‘FinTech and BigTech are here big time’, says JPMorgan chief

JPMorgan chief executive Jamie Dimon has warned traditional banks of incoming threats from FinTech and BigTech disruptors in his annual letter to shareholders.

The banking chief claimed that banks are “playing an increasingly smaller role in the financial system”.

JPMorgan posted revenues of $119.54 billion in 2020 and are considered one of the “Big Four” US banks.

They currently have around 12,000 staff in London and 19,000 in the UK.

Dimon highlighted that traditional banks have “significant strengths” including their brands, economies of scale, profitability, and “deep roots with their customers and within their communities.”

However, he acknowledged they “have flaws of their own making” which he attributed to “bureaucracy, complacency and lack of a deep competitive spirit.”

Dimon highlighted several of what he saw as the weaknesses banks have including a reliance on legacy systems, which he said need to be moved to the cloud if they are to remain competitive, and the extensive regulations which traditional banks are beholden to.

As the importance of cloud, AI and digital platforms grows, these competitive threats will become even more formidable according to Dimon.

The bank chief cited statistics which indicate the reduced size of banks relative to the entire financial system, due to the increased role of FinTechs, BigTechs and “shadow banks”.

A shadow bank is a financial intermediary which facilitates the creation of credit but who are not subject to regulatory oversight.

Dimon claimed traditional banks are “reliable, less-costly and consistent credit providers throughout good times and in bad times”, compared to newer credit providers.

He also said “well-controlled, well-supervised and well-capitalised banks may be less risky to the system than those transactions that are pushed into the shadows.”

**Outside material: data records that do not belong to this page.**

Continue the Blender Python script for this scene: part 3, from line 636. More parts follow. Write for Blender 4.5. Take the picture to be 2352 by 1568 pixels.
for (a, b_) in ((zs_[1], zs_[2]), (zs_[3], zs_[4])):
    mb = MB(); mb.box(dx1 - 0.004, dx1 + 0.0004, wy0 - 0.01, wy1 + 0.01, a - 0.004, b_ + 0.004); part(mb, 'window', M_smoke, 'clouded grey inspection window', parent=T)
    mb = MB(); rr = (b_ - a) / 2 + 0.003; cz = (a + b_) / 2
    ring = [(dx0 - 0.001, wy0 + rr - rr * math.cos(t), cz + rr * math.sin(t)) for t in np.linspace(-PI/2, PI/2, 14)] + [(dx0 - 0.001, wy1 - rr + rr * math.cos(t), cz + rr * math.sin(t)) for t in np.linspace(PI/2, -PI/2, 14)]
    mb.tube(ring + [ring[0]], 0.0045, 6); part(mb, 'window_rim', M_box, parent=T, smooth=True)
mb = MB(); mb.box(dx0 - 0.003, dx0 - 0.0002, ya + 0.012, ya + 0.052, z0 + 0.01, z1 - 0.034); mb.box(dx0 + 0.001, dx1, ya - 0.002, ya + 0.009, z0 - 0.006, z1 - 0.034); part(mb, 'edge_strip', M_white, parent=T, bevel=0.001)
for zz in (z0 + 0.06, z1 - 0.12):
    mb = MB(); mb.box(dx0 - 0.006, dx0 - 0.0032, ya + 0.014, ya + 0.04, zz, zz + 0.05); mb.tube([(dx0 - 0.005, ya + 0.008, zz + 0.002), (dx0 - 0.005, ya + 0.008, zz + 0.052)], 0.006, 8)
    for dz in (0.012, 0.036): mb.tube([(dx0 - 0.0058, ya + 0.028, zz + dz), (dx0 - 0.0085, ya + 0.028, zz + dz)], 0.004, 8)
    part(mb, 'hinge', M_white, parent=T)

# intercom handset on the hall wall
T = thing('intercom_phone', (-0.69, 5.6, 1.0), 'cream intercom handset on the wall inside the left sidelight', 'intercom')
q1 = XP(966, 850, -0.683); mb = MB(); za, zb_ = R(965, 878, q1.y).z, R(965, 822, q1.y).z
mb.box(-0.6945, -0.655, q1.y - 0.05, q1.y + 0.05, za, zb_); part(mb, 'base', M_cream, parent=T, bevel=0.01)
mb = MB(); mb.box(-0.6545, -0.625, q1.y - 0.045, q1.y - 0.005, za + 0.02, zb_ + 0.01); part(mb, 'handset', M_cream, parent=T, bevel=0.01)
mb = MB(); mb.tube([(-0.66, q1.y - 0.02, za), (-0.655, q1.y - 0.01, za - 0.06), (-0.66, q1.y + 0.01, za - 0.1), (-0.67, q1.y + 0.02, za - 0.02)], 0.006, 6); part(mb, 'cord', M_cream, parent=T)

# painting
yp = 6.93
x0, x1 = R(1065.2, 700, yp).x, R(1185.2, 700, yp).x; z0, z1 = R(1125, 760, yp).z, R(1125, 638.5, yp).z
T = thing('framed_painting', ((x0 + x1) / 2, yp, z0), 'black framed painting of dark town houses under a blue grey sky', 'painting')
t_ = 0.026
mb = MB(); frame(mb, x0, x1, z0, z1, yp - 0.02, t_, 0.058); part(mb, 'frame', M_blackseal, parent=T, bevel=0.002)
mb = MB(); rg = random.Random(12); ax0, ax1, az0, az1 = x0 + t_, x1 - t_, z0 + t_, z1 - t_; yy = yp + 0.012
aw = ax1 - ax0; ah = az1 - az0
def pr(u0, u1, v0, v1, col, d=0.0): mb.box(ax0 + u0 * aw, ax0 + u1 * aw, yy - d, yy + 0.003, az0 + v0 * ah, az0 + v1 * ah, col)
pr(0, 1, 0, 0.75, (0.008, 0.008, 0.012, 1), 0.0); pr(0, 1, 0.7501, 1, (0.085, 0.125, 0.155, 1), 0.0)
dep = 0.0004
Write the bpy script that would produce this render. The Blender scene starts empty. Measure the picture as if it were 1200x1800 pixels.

Dimon also emphasised JPMorgan’s ongoing commitment to AI, the cloud and digital; claiming cloud “brings many extraordinary advantages” including the “immediate ability to access data and associated machine learning with virtually unlimited compute power”.

Dimon also expressed pessimism on Brexit, claiming “Europe has had, and will continue to have, the upper hand” and that it “cannot possibly be a positive for the United Kingdom’s GDP” in the short term.

The billionaire predicted that Paris, Frankfurt, Dublin, and Amsterdam will grow in importance as more financial functions are performed there post-Brexit, but that “few winners are likely to emerge from this fragmentation.”